## Begin Excerpted records

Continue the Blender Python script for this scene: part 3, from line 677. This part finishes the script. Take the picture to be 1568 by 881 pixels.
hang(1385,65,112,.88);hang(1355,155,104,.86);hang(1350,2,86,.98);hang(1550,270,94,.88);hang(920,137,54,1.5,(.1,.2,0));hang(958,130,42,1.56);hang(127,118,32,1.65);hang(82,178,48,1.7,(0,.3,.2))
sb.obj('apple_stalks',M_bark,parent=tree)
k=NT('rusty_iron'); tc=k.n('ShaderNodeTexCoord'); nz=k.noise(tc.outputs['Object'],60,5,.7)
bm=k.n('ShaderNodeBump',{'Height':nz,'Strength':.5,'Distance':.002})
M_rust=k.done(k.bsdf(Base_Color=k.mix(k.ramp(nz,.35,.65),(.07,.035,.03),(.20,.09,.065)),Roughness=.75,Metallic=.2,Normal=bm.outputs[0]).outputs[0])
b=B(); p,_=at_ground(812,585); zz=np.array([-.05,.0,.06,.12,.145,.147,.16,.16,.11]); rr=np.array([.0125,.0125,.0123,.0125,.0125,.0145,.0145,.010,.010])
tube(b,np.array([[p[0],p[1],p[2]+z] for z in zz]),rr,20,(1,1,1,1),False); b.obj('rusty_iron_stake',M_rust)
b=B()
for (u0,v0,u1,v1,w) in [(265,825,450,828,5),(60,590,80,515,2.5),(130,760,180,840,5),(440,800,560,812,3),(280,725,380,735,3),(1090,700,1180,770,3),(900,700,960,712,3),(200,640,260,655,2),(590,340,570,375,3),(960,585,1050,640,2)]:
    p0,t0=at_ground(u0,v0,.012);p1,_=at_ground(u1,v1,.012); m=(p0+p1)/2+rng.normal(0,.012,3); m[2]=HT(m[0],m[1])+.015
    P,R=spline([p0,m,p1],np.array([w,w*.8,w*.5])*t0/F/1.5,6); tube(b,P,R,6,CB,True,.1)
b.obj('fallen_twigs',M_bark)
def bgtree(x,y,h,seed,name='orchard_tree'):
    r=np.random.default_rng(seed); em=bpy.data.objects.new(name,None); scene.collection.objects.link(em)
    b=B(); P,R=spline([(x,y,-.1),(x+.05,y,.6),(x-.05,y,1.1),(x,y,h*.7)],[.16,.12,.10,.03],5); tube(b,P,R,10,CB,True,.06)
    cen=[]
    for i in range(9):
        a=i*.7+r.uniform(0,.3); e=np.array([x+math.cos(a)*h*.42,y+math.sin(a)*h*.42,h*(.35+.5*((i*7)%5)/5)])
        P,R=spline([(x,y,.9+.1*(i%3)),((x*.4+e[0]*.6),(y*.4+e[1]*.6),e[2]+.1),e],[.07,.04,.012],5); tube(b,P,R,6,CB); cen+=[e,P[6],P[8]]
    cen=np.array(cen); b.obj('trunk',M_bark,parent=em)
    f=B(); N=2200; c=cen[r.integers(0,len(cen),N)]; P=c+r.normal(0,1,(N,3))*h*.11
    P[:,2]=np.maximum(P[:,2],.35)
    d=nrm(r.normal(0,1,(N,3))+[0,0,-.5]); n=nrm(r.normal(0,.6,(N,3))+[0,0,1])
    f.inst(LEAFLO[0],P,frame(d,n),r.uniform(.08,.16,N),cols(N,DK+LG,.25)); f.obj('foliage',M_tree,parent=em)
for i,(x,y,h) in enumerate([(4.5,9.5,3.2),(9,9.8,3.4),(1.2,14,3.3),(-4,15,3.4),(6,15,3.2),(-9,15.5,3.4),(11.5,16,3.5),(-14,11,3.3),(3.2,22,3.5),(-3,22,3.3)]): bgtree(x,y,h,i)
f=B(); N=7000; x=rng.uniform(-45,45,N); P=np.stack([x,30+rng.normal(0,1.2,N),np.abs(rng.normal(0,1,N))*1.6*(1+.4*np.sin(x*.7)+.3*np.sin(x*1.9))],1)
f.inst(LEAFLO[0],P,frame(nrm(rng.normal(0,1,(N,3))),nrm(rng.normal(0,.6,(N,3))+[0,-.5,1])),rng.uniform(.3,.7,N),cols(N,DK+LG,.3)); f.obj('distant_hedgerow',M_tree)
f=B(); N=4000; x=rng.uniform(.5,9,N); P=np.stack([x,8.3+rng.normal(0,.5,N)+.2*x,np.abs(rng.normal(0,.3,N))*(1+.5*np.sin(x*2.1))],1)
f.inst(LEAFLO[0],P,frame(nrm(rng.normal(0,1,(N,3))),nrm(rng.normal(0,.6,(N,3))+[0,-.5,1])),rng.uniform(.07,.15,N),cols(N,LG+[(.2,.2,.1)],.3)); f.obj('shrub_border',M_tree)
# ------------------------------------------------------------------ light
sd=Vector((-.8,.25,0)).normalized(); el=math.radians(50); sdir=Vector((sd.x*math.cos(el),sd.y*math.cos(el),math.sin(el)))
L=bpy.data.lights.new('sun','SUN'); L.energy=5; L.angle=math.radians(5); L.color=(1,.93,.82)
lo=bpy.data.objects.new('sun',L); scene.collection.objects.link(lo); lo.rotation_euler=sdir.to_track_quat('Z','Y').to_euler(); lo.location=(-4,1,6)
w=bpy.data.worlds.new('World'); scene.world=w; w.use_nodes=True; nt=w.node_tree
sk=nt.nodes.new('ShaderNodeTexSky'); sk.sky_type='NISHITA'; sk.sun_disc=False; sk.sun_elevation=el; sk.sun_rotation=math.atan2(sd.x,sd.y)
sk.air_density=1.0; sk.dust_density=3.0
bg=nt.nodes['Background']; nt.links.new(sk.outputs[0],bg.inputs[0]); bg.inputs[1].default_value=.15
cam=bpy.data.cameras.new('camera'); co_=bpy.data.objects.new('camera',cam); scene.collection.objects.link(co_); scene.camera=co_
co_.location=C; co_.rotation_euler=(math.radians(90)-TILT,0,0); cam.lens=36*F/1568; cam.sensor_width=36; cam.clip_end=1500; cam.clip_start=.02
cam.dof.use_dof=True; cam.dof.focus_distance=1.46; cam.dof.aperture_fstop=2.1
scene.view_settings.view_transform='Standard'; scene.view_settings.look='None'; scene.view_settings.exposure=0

## End Excerpted records
## Begin Excerpted records

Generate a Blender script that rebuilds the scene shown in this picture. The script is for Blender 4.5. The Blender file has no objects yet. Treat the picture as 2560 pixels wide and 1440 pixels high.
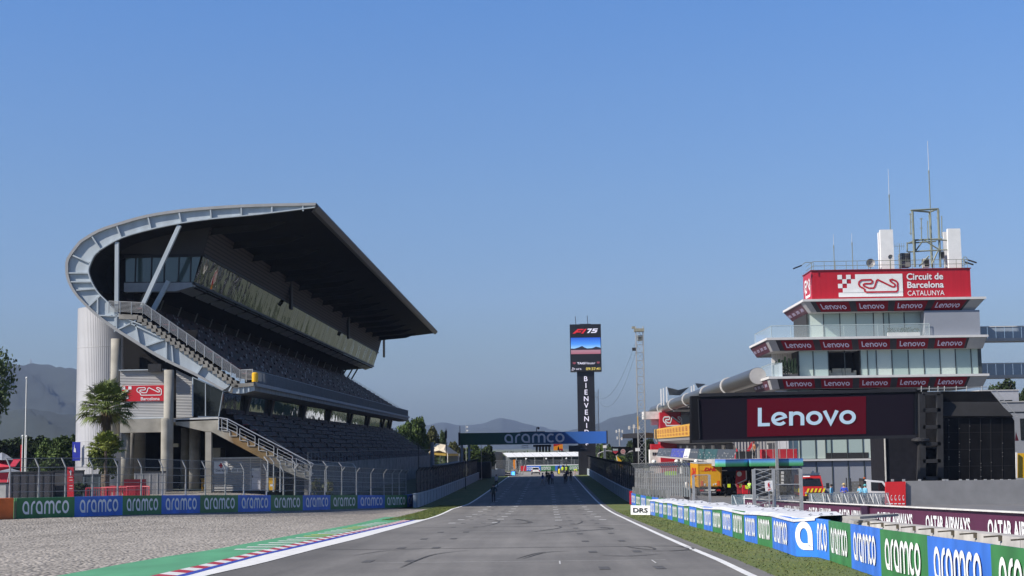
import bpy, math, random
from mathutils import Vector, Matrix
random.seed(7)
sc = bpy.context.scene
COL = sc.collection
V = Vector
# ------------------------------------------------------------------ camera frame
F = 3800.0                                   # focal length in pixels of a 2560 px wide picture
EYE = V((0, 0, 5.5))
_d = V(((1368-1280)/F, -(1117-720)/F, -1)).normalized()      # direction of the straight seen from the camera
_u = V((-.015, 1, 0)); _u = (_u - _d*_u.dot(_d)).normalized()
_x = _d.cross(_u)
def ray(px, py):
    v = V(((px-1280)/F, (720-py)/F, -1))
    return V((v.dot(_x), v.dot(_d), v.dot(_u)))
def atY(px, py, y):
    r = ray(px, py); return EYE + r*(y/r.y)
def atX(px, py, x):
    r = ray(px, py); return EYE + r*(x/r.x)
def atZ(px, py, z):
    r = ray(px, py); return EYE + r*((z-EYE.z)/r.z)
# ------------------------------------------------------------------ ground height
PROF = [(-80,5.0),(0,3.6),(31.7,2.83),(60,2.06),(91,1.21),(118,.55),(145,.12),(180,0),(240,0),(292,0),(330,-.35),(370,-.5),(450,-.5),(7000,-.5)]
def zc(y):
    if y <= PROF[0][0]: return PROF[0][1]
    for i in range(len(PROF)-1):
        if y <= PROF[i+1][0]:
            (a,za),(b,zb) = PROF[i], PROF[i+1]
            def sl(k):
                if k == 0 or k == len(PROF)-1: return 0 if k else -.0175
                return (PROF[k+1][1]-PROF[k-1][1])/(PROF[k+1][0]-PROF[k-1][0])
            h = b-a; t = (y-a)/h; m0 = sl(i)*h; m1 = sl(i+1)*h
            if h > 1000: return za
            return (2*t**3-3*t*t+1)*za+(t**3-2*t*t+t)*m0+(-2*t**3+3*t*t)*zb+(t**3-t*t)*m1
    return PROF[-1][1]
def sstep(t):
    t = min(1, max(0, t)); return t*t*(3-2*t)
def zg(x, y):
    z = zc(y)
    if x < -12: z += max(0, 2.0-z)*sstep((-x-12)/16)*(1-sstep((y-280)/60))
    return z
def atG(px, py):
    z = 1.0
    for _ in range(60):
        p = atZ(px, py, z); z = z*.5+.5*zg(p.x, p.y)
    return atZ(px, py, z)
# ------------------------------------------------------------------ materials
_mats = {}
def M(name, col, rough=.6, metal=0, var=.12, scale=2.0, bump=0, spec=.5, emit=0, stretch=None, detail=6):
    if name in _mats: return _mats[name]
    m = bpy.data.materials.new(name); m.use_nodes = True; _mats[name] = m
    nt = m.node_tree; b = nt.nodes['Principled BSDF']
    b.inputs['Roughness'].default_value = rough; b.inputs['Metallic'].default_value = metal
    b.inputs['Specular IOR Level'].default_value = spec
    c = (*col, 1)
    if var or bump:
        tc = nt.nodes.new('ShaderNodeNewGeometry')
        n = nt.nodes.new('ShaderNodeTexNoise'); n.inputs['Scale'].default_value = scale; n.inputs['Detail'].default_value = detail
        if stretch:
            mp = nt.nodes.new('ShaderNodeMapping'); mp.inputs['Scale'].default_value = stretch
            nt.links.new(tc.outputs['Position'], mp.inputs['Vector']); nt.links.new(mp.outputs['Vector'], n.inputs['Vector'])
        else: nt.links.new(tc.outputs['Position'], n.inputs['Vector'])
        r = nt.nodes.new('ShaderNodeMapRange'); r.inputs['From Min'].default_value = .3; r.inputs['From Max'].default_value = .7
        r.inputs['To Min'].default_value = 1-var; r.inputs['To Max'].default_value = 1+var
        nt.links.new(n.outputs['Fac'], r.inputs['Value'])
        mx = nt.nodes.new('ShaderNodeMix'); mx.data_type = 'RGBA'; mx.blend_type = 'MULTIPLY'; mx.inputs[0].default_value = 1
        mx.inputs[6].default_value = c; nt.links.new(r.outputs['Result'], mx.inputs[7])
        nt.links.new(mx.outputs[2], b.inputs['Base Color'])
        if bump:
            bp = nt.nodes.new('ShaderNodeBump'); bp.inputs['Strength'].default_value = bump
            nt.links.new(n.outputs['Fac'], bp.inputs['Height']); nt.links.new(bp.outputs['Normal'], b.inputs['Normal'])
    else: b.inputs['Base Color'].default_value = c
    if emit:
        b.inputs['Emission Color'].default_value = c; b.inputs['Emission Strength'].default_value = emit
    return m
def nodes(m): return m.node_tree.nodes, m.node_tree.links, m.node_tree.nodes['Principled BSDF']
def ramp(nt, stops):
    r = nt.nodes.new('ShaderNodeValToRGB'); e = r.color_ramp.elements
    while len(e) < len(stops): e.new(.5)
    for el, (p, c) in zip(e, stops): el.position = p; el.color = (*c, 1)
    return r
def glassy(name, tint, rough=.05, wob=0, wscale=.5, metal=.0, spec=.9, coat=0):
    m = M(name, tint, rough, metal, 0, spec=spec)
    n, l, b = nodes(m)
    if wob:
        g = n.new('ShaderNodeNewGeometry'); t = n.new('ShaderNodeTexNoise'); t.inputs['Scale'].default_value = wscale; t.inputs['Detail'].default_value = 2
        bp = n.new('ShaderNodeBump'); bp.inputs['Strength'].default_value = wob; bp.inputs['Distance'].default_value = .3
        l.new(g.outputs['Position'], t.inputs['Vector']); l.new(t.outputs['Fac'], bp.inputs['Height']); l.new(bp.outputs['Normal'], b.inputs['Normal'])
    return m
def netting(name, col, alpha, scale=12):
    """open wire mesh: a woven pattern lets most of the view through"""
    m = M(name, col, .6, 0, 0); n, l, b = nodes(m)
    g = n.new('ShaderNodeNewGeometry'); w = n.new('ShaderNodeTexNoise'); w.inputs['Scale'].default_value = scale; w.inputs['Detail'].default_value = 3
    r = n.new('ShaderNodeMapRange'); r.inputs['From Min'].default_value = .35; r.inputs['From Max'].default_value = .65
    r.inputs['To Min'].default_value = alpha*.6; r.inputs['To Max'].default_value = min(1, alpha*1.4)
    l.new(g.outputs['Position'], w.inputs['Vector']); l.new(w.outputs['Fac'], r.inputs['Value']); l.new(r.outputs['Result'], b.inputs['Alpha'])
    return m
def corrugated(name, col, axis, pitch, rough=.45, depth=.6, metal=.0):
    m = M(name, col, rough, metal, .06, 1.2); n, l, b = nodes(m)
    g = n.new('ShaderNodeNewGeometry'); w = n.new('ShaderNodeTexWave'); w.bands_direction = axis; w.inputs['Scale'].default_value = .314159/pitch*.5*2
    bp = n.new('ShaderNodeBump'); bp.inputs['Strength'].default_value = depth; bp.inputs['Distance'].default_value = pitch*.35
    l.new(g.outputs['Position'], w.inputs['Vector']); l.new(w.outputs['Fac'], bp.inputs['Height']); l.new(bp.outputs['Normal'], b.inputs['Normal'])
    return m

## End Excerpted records
## Begin Excerpted records

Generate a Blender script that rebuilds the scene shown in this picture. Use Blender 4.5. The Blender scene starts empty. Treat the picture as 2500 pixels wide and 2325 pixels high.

## End Excerpted records

● **Stated exercise**
From the entries above, extract each line containing "objects".

● **Result below**
    r=np.random.default_rng(seed); em=bpy.data.objects.new(name,None); scene.collection.objects.link(em)
lo=bpy.data.objects.new('sun',L); scene.collection.objects.link(lo); lo.rotation_euler=sdir.to_track_quat('Z','Y').to_euler(); lo.location=(-4,1,6)
cam=bpy.data.cameras.new('camera'); co_=bpy.data.objects.new('camera',cam); scene.collection.objects.link(co_); scene.camera=co_
Generate a Blender script that rebuilds the scene shown in this picture. The script is for Blender 4.5. The Blender file has no objects yet. Treat the picture as 2560 pixels wide and 1440 pixels high.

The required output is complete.